Nothing after the line with "Z_MAT = 0.020" belongs in the copy; extract the lines below from the top through that line, pictures left out.

◆ ◆ ◆ ◆ ◆

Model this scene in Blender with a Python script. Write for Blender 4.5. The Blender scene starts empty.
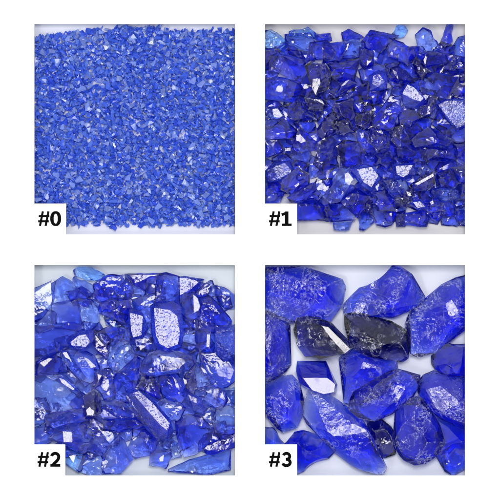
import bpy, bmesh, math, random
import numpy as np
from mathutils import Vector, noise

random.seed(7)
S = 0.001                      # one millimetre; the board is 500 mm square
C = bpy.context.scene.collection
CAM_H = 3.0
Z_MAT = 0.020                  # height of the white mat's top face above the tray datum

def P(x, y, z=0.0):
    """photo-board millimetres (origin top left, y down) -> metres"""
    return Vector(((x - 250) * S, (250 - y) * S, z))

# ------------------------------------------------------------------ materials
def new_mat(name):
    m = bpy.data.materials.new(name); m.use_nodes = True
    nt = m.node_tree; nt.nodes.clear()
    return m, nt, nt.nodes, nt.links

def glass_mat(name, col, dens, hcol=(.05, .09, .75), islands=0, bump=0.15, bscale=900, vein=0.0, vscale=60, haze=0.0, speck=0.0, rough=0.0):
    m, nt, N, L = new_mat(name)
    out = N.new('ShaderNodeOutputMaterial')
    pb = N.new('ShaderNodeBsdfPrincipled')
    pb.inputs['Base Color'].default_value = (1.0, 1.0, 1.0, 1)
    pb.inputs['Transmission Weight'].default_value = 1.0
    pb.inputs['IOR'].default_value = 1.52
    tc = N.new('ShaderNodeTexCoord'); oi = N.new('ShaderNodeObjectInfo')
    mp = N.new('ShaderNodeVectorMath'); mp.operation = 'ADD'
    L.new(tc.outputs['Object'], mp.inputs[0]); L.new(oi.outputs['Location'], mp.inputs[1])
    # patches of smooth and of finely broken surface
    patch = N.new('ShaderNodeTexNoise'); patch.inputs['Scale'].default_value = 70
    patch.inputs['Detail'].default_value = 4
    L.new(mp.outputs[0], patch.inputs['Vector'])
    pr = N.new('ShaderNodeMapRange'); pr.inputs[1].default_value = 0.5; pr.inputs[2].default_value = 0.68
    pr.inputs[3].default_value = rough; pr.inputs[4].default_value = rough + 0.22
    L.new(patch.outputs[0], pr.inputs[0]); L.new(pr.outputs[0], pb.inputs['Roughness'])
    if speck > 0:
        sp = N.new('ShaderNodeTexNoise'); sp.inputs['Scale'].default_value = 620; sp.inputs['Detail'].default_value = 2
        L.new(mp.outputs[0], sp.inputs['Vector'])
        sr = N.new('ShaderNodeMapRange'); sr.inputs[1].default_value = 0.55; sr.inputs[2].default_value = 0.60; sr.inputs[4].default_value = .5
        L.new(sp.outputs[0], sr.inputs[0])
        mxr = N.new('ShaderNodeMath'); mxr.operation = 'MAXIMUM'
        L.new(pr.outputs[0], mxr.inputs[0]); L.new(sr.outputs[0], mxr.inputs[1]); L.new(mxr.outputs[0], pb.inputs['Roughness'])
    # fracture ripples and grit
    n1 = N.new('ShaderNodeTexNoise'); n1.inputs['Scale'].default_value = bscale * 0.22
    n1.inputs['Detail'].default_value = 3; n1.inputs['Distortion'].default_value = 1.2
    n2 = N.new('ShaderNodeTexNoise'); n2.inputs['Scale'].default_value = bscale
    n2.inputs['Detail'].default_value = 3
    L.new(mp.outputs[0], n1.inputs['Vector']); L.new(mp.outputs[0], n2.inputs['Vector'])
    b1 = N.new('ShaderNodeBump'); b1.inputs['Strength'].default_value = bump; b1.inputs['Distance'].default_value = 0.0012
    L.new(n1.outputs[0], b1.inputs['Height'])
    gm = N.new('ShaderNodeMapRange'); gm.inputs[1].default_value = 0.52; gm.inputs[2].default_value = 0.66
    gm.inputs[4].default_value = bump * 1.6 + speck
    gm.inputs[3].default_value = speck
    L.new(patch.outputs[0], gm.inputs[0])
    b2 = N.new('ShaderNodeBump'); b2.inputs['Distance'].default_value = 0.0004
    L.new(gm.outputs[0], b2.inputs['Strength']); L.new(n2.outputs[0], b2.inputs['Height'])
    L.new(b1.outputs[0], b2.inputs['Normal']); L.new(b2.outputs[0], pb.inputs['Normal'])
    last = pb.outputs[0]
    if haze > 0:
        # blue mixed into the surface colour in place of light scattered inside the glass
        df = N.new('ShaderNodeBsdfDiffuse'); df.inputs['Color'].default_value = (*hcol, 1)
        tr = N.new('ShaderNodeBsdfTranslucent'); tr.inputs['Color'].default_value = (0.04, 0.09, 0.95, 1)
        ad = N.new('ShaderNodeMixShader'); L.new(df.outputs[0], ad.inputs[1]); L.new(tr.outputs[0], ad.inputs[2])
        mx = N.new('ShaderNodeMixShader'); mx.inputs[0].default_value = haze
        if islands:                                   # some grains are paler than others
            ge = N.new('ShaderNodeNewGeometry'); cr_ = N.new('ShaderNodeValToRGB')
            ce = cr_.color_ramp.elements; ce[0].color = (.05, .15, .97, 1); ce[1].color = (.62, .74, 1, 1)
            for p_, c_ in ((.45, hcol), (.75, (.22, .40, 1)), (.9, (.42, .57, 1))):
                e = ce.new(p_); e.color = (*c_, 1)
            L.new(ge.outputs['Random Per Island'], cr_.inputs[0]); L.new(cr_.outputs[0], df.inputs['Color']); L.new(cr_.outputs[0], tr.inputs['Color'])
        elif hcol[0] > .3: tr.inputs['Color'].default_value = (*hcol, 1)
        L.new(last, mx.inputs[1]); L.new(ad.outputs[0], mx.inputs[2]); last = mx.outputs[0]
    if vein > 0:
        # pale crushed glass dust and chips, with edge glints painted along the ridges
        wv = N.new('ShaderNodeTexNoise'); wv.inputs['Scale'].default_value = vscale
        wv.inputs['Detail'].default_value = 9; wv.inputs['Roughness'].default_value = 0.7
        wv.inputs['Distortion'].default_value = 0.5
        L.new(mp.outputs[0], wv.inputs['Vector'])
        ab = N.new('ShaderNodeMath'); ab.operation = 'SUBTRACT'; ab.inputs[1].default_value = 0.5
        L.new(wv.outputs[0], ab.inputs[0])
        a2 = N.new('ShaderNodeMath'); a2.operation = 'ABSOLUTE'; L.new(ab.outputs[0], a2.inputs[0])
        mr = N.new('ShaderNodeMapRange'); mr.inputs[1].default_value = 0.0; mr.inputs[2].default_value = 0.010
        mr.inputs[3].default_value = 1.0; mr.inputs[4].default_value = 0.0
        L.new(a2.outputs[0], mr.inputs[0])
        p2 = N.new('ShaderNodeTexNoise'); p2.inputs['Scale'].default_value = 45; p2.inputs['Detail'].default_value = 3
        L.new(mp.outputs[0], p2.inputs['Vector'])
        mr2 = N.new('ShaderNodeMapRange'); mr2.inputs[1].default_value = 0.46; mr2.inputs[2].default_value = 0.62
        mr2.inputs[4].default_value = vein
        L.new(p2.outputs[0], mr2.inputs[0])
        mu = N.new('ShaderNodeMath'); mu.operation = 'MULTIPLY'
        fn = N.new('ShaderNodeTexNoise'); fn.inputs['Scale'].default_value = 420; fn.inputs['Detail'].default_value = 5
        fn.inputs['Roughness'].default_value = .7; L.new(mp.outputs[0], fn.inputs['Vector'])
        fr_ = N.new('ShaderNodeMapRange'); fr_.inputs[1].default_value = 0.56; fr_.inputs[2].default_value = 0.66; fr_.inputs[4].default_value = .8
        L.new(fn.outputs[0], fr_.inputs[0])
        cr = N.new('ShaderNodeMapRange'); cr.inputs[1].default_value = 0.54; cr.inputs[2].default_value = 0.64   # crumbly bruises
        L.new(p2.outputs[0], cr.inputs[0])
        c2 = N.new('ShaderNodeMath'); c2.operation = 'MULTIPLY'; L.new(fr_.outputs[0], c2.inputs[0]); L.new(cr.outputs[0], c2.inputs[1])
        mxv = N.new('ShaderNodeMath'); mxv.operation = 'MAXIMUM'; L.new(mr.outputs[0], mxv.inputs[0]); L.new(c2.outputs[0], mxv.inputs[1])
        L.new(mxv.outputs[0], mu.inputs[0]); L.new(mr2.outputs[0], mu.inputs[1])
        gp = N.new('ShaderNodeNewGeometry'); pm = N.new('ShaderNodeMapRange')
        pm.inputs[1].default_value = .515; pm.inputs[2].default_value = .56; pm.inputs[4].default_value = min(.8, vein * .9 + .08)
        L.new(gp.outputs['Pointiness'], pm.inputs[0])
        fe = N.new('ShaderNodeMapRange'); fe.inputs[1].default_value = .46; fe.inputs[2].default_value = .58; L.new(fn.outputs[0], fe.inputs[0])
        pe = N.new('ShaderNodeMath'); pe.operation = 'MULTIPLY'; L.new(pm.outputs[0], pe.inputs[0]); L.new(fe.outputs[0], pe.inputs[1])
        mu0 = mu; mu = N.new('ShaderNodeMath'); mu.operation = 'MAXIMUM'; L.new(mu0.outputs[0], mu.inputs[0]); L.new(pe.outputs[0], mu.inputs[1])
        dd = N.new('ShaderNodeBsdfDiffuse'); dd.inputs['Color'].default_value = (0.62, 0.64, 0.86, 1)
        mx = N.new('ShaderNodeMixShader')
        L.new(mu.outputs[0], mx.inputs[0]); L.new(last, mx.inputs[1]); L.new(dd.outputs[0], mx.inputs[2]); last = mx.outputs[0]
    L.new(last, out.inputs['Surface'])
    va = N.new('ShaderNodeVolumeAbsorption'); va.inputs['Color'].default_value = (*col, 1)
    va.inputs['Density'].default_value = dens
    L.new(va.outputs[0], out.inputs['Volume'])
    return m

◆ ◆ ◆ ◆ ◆

### Result of the task:
Model this scene in Blender with a Python script. Write for Blender 4.5. The Blender scene starts empty.
import bpy, bmesh, math, random
import numpy as np
from mathutils import Vector, noise

random.seed(7)
S = 0.001                      # one millimetre; the board is 500 mm square
C = bpy.context.scene.collection
CAM_H = 3.0
Z_MAT = 0.020                  # height of the white mat's top face above the tray datum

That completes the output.